Primary Instrument

What is a 'Primary Instrument'

A primary instrument is a financial investment whose price is based directly on its market value. A financial instrument can be any type of financial investment that is priced based on its own value. Examples of primary instruments include stocks, bonds and currency. By contrast, the price of derivative instruments, such as options and futures, are often based on the value of a primary instrument.

BREAKING DOWN 'Primary Instrument'

Primary instruments are standard financial investments. They often trade on mainstream exchanges with high levels of liquidity. Their market value is determined based on assumptions about their individual characteristics.

Primary investments like stocks are what most beginning investors think of when they think about investing.
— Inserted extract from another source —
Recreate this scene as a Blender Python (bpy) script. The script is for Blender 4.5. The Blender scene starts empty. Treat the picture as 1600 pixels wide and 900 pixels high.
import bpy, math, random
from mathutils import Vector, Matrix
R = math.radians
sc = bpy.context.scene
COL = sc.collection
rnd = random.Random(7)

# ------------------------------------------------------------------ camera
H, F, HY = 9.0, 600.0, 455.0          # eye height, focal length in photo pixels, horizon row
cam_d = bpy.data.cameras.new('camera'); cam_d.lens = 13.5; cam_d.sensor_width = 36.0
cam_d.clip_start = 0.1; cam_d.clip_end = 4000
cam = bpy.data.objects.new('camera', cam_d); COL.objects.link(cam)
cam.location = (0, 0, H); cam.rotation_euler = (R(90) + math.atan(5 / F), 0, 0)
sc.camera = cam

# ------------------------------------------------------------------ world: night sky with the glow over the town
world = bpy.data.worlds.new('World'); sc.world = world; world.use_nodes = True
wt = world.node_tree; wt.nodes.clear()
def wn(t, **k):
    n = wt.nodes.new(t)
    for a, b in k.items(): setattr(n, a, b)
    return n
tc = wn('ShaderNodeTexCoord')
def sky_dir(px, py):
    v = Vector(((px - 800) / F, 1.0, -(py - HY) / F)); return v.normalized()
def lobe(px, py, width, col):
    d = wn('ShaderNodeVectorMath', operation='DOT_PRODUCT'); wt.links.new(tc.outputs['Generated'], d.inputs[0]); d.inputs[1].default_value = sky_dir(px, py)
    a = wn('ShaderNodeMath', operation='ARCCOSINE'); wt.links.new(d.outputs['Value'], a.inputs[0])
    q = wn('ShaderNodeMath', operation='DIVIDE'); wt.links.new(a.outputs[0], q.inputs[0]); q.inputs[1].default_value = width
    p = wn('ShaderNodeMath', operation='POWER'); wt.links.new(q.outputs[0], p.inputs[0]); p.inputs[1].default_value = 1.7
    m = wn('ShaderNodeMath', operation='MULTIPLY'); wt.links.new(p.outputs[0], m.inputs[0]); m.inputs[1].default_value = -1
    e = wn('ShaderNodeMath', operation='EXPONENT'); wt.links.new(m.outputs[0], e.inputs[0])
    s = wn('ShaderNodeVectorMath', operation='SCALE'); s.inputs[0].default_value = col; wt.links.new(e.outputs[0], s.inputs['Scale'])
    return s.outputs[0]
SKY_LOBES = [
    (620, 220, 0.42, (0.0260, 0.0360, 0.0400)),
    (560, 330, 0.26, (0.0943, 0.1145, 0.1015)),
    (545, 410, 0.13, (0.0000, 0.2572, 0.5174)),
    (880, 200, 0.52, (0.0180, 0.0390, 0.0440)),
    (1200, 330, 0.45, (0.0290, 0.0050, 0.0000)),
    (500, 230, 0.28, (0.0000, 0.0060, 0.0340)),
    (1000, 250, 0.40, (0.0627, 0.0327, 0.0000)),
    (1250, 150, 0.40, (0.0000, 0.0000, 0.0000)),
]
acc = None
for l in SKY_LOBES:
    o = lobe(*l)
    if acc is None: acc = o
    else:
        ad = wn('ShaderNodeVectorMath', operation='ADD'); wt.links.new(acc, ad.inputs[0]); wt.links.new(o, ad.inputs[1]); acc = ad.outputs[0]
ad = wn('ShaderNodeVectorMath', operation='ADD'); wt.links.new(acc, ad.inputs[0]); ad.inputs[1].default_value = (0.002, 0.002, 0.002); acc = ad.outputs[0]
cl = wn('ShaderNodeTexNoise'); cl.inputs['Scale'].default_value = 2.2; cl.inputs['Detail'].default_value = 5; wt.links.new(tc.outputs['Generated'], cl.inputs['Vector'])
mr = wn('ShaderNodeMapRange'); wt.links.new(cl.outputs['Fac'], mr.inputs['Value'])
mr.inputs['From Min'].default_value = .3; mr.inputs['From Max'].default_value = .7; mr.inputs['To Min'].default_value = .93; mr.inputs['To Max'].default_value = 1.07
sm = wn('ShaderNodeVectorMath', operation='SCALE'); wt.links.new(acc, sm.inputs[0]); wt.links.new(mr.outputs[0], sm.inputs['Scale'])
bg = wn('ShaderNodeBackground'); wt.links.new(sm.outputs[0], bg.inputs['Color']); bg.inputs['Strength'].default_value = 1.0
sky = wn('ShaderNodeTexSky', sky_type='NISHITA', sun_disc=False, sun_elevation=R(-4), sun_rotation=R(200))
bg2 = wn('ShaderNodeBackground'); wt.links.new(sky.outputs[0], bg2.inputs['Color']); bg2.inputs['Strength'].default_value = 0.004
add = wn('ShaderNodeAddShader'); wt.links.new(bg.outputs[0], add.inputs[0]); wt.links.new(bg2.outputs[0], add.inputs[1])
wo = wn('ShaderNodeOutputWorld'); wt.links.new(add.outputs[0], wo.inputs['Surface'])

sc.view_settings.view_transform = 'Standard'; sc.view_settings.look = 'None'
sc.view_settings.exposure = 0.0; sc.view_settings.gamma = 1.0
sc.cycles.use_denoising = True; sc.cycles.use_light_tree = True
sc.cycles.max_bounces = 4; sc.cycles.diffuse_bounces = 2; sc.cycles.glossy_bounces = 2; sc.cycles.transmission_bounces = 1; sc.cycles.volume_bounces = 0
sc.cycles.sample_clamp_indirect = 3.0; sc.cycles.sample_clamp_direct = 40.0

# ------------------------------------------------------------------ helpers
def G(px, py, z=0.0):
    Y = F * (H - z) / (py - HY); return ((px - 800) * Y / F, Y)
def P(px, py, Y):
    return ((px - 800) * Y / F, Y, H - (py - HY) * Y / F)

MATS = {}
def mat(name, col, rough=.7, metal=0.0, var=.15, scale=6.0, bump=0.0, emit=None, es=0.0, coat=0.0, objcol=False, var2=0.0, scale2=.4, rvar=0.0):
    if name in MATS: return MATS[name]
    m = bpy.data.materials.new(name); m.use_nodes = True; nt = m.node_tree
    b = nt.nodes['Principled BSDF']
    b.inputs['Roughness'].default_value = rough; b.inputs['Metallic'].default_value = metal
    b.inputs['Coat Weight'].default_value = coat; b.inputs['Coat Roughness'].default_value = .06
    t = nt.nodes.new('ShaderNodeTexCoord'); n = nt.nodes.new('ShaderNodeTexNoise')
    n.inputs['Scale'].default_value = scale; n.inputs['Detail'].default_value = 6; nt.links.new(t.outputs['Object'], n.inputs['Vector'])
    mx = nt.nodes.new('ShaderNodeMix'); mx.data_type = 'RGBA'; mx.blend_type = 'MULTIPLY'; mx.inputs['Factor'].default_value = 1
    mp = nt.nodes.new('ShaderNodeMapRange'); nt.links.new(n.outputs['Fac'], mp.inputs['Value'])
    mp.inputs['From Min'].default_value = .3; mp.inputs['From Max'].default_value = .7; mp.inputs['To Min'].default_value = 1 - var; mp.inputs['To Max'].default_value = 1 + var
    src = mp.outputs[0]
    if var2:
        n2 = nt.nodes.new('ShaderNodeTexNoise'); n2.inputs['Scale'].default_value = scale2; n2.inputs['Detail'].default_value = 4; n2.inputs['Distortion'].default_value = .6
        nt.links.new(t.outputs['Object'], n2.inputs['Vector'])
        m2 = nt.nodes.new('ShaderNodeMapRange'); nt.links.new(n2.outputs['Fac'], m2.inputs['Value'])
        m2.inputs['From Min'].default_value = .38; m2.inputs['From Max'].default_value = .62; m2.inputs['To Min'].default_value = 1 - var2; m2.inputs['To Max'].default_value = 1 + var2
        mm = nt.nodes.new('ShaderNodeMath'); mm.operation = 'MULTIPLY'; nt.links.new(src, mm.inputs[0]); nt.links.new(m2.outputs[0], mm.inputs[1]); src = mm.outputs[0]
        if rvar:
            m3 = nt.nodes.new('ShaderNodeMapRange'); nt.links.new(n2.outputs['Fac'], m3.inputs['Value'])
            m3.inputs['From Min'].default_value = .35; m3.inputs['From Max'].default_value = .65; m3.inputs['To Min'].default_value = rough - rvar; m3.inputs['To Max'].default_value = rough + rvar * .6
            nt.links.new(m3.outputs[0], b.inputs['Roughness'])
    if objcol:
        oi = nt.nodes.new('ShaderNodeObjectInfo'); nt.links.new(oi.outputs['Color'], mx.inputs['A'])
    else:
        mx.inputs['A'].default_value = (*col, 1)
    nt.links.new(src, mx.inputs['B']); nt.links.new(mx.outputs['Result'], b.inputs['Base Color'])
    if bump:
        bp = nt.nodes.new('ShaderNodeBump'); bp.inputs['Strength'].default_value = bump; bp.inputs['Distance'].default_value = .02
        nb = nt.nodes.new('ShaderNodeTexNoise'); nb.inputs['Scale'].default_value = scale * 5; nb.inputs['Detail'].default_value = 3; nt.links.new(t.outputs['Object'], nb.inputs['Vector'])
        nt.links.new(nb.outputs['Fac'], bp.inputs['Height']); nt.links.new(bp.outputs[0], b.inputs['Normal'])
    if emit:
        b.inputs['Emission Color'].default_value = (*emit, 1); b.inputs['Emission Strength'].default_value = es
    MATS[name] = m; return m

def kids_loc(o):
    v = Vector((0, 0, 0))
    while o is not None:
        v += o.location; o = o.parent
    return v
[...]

This is because investing in primary instruments often requires only a general knowledge of markets and investment principles.

Understanding primary instruments provides the base knowledge for derivatives. Derivatives were created to hedge against some of the risks of primary instruments. Derivatives also provide products for alternative investing strategies that are based on the speculation of values of underlying primary instruments.

Derivatives

Derivatives create an alternative product for investors seeking to benefit from changes in the market value of primary instruments. They are known as non-primary instruments. Call and put options, and futures are some of the derivatives that can be used to profit from primary instruments.

Derivatives are generally more complex than primary instruments because of the pricing methodologies. Derivative products have values that are generated from the primary instrument. Options on stocks are some of the most common derivative products used by alternative investors. Black Scholes is the main methodology for calculating the price of derivative options on stocks. It determines the price of a derivative product by considering five input variables: the strike price offered by the option, the current stock price, the time to expiration of the option, the risk-free rate and volatility.

Black Scholes is used to calculate prices for call and put options. Call options offer an investment product for investors seeking to benefit from a rising stock price. Buying a call option gives an investor the right to buy a stock at a specified strike price. Buying a put option gives an investor the right to sell a stock when they estimate a price is falling.

Call and put options are two of the most common types of non-primary instruments traded in the market. Futures products are also non-primary instruments that allow investors to hedge against market movements of primary instruments. Futures contracts are typically priced from a cost of carry or expectancy model. They allow an investor to take a future bet on a primary instrument by buying a futures contract. Futures contracts can be bought for a variety of primary instrument investments. Currency futures which bet on future prices of currency values are some of the most common types of futures traded by investors.